Su tre articoli a proposito di denatalità (e scuola)

Il tema della denatalità è tornato ieri, 18 agosto, in alcuni quotidiani: Carlo Cottarelli sul “Corriere della Sera” ha richiamato i rischi macroeconomici per l’Italia, mentre il “Messaggero Veneto” ha dedicato due pagine, a firma di Riccardo De Toma, al quadro regionale del Friuli Venezia Giulia, con un commento di Francesco Iori. In Friuli, nei primi cinque mesi del 2025, sono nati appena 2.563 bambini: meno di 500 al mese, un dato che porterà a superare il minimo storico toccato nel 2024. Nel 2007 i nati erano oltre diecimila: oggi si registra poco più della metà.

La stessa tendenza è evidente a livello nazionale: tra il 2008 e il 2023 le nascite sono scese da 576.000 a 379.000, con un tasso di fecondità che si attesta intorno a 1,2 figli per donna. Un calo strutturale, non ciclico, che si riflette già oggi nelle iscrizioni scolastiche.

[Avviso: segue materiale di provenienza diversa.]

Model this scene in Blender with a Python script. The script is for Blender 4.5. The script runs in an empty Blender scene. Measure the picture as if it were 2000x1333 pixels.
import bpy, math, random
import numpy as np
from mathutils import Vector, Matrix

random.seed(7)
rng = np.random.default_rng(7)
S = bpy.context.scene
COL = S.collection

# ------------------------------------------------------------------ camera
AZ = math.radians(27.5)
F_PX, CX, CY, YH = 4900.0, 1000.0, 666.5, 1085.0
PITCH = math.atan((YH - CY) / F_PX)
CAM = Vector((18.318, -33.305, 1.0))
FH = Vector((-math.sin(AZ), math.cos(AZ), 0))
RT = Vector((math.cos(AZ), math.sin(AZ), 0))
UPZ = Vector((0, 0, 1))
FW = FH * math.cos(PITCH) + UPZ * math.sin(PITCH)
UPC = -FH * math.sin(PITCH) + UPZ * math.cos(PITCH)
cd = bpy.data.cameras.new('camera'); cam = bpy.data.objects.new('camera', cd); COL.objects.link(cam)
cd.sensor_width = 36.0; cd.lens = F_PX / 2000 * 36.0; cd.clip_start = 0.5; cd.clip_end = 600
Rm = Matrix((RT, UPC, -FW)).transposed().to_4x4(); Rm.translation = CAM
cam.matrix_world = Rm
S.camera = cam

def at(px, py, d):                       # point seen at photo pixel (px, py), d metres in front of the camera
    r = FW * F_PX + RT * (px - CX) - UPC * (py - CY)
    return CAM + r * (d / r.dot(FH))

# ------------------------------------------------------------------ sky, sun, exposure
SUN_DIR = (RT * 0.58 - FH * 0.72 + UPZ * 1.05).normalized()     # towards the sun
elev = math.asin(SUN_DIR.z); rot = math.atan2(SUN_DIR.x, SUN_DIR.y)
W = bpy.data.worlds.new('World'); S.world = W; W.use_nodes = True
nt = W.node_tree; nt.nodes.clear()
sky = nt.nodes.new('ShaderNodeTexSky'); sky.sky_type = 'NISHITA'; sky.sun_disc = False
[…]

Il tema ha ragioni e implicazioni complesse. Limitandomi alla scuola, le conseguenze sono chiare:
nei prossimi dieci anni la popolazione scolastica diminuirà di circa un milione di studenti;
in molte aree interne e montane sarà inevitabile accorpare o chiudere plessi scolastici;
il fabbisogno di personale docente e ATA andrà ridimensionato, con squilibri territoriali;
alcune comunità rischiano di perdere la scuola come presidio sociale e culturale.

Del resto, il Documento di Economia e Finanza del 2022 aveva già previsto queste dinamiche: meno studenti significa meno spesa per l’istruzione, ma anche un forte rischio di desertificazione educativa. Per questo si puntava su due linee strategiche: l’ampliamento dei servizi per la prima infanzia, con l’obiettivo del 33% di copertura dei nidi entro il 2027, e il rafforzamento dell’inclusione scolastica.

Di fronte a questi scenari, le scelte politiche sono cruciali (come Cottarelli e Iorio sottolineano): da un lato, gestire il declino con una razionalizzazione della rete scolastica, oppure trasformare la scuola in leva per politiche familiari e territoriali, investendo su nidi, tempo pieno, trasporti e servizi nei comuni più fragili.

Ovviamente, come detto, la questione della denatalità ha ragioni e implicazioni che vanno oltre, e che sollecitano un pensiero complesso e agganciato a prospettive che vanno oltre la contingenza.

La denatalità comunque non è più un dato lontano: è una realtà che cambia già oggi la vita delle scuole. I prossimi anni diranno se sarà gestita come riduzione inevitabile o affrontata come occasione per ripensare in profondità il sistema educativo e sociale.